We climb inside our neighbor’s skin, and walk around in it.

To Kill a Mockingbird was never explicit about “Boo” Radley’s affliction. In the beginning we shivered with concern as we crept outside his house, through the eyes of Jem and Scout. We saw "Boo" through their eyes; he was fearful, suspicious, phantasmic. The children could never have understood his fragile and lost existence.

We faced many characters in the novel who were unable to see others' views or anticipate others' needs. Ironically and sadly, the suspicious and oblivious nature of some characters diminished their own life journeys, while hurting others. Whether we encountered scenes of prejudice or parochialism, kindness or evil, there was thematic consistency – a culture of mistrust, reluctance and trepidation. Most of them could not “walk in the other man’s skin.”

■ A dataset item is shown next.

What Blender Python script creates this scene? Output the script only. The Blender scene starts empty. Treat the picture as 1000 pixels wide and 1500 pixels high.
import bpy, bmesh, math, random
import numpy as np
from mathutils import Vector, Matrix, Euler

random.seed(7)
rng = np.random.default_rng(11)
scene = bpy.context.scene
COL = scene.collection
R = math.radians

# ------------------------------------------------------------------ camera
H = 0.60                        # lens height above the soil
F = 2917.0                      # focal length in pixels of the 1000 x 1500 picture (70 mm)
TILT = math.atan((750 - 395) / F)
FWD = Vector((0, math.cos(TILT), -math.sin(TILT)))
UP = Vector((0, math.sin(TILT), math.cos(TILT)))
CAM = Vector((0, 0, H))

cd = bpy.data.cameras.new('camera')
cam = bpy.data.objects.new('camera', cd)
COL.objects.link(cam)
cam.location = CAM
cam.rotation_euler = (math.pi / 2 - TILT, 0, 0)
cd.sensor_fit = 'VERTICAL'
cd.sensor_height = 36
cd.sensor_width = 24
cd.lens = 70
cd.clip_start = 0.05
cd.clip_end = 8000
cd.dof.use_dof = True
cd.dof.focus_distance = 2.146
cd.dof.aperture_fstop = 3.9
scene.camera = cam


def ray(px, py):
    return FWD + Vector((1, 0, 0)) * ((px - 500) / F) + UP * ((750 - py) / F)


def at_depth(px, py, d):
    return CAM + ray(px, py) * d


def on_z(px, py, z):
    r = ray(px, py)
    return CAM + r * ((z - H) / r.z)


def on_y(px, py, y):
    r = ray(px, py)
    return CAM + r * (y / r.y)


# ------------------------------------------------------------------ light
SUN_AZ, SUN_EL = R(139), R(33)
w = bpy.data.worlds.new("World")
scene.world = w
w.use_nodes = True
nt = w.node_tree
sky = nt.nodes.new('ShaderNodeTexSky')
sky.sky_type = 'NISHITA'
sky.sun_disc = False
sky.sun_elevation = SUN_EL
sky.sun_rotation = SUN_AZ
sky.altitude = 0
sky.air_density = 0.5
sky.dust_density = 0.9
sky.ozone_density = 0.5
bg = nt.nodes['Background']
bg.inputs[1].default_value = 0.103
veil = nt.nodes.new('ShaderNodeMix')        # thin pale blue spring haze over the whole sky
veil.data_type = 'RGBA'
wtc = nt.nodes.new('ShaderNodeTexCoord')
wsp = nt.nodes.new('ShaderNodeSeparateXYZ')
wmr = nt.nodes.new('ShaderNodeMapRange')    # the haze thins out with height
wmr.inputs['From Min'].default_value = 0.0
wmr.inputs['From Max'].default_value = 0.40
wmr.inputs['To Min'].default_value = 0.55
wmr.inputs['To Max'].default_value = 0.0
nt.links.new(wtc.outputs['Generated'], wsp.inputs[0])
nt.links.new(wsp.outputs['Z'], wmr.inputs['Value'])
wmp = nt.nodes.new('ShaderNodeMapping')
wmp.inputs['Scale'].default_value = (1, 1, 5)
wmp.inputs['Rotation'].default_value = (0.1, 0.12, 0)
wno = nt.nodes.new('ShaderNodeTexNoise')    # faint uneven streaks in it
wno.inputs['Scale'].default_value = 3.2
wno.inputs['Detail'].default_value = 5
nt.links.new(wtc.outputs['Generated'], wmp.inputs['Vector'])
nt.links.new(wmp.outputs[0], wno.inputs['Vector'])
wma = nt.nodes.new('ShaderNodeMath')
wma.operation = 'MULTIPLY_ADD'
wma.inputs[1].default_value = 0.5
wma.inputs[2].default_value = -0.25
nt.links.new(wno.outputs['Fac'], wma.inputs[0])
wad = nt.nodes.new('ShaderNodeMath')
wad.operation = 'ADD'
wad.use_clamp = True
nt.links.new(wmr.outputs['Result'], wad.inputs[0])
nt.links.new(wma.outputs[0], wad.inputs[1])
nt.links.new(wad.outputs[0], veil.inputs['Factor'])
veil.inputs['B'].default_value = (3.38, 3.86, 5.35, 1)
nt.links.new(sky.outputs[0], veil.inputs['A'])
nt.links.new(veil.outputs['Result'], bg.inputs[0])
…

Leading our teams and leading our companies depend on our anticipation of the corporate touchpoints, internally and externally, recognizing challenges from all viewpoints, and clearing hurdles through awareness of others’ needs.

We could never know what went on inside “Boo” Radley’s head.

Yet in the closing pages, his own prévenance, under a skin of eerie quiet, blank stares, and hidden demons, became a matter of life and death -- a saving grace for the children he had wished he could befriend.